Some might say he was the Barry Bonds of his day, always reluctant to talk to the media and often giving the press little respect. His inability to reach out to Baltimore fans was a main factor in the Orioles’ decision to trade him to the Los Angeles Dodgers in 1989. Nevertheless, if we’re playing the numbers game, he’s got ‘em. I only can trust that the writers will forgive and forget his past hostility and give him his well-deserved plaque in Cooperstown.

But Gary Carter is a bit of a tougher sell. He’s been on the ballot for six years, and last year he was just 11 votes shy of being inducted. I’ll admit it, he’s a bit of a sentimental choice for me, but I believe he has the numbers to back it up.

During his 19-year career, Carter hit 324 home runs (ranking him sixth all-time among catchers) and batted in 1,225 runners, leading the National League in RBIs with 106 in 1984. And his numbers on defense are even more impressive, including three consecutive gold gloves. He holds the National League record for most seasons leading catchers in games caught, putouts, and total chances.

And let’s not forget his postseason heroics. In the 1986 World Series between the New York Mets and Boston Red Sox, he hit two home runs for the Mets in game four to even the series at two games apiece.
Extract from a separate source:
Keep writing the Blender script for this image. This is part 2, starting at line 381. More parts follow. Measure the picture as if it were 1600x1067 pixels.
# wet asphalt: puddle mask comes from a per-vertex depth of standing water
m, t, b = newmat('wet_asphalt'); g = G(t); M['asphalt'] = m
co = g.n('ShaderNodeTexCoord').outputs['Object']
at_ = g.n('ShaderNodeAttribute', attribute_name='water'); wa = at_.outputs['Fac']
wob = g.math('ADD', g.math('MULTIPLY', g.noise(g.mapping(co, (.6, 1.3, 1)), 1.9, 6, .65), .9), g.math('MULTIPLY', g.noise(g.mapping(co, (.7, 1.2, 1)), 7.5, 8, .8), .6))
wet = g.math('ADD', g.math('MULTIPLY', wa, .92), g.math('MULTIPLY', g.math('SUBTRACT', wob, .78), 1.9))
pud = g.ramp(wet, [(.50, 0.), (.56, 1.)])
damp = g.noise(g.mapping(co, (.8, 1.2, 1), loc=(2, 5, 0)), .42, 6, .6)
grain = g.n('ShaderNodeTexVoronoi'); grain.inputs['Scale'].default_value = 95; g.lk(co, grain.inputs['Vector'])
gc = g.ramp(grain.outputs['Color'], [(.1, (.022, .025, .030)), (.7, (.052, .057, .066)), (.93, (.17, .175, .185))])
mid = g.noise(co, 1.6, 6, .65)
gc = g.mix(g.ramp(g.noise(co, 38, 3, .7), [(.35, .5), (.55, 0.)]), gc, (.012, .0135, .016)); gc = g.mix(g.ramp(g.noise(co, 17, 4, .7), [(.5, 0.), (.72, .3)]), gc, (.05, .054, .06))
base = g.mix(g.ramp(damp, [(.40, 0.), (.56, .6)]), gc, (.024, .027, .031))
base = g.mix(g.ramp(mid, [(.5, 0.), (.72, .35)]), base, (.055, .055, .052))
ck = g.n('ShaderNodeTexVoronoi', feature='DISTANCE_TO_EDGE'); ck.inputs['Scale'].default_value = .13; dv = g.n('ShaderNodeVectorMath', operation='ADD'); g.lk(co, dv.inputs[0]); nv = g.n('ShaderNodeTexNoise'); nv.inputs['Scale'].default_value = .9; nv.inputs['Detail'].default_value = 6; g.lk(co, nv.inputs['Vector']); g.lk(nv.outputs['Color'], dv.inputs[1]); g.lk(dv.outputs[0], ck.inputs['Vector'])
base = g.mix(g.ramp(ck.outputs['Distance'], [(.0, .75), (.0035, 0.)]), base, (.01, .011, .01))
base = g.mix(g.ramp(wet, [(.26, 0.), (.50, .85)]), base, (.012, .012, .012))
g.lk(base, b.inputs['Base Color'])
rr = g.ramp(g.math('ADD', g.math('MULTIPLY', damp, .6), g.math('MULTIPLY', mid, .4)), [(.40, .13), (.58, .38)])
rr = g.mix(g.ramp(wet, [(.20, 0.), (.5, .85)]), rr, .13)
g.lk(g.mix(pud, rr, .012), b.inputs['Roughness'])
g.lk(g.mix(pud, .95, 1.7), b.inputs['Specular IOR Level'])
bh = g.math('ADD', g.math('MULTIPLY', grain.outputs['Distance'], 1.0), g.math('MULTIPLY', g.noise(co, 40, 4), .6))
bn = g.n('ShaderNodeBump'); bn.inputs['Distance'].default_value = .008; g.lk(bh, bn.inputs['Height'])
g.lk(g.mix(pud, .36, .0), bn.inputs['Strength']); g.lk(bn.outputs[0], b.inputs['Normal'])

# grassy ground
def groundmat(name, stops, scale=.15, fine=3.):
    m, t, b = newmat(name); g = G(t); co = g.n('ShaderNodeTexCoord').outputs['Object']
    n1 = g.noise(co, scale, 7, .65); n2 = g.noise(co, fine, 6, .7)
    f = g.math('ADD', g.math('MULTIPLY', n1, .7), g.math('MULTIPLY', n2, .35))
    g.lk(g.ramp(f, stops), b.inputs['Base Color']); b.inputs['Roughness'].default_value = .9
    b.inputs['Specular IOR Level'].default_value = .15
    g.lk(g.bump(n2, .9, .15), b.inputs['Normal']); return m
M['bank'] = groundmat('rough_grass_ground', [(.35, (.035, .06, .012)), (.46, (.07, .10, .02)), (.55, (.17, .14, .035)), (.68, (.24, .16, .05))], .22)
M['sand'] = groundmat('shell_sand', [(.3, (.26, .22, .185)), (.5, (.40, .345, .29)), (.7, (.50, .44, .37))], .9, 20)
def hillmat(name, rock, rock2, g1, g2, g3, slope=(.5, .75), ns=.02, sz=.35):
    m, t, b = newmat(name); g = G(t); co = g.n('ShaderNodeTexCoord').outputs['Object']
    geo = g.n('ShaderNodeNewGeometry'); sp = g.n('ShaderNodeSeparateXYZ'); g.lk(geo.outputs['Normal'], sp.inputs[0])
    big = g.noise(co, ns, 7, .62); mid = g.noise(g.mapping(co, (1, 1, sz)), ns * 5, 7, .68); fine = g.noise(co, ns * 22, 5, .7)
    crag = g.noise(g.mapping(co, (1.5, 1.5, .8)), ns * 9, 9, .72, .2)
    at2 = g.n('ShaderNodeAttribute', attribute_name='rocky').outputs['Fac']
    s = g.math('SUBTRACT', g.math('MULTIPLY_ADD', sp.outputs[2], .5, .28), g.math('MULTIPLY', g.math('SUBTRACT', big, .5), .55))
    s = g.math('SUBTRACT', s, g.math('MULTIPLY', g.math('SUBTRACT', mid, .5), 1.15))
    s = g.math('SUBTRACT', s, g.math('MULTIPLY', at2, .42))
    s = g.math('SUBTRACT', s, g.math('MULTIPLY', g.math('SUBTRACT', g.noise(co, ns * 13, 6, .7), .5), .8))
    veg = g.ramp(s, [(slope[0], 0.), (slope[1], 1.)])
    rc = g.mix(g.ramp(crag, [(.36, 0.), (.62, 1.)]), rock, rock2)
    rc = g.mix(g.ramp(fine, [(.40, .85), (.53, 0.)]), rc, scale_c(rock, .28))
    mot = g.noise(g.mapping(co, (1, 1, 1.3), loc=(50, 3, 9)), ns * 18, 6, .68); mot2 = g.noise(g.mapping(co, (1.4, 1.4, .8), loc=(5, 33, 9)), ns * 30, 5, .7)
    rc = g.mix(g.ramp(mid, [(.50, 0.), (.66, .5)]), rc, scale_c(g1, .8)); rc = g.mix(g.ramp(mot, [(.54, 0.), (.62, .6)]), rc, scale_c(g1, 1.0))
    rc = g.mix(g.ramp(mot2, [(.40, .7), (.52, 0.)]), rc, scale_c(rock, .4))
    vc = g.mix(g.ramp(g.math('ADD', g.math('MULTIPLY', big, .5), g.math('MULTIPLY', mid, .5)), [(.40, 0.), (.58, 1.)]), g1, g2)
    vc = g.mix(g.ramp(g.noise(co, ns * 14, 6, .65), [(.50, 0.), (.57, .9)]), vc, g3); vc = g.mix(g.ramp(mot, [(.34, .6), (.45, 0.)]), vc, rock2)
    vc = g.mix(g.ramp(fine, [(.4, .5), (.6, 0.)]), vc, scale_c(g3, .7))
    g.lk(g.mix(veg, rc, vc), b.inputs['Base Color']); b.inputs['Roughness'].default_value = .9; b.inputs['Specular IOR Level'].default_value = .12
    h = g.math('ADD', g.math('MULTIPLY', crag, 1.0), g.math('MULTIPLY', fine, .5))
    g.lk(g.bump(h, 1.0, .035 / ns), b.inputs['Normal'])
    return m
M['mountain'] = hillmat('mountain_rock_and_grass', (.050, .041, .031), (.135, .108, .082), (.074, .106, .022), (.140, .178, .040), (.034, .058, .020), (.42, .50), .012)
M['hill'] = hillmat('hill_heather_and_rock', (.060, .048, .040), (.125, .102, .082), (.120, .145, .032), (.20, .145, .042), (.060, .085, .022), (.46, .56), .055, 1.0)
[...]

Then, in game six, Carter hit a crucial 10th-inning single in the Mets’ miraculous come-from-behind victory that included Bill Buckner’s famous error.

He is often compared to Carlton Fisk, member of the Cooperstown Class of 2000. While Fisk is the all-time leader in home runs by a catcher and games caught, the batting averages of Fisk and Carter are separated by just .007. In addition, foul-pole hitting World Series home run aside, Carter’s postseason numbers are more impressive. In the 1975 World Series, Fisk batted .240 with two home runs and four RBIs. In the 1986 Fall Classic, Carter also had two home runs but batted .276 with nine RBIs.

I’m not saying Fisk doesn’t deserve to be in the Hall of Fame, but if he’s there, Carter should be too.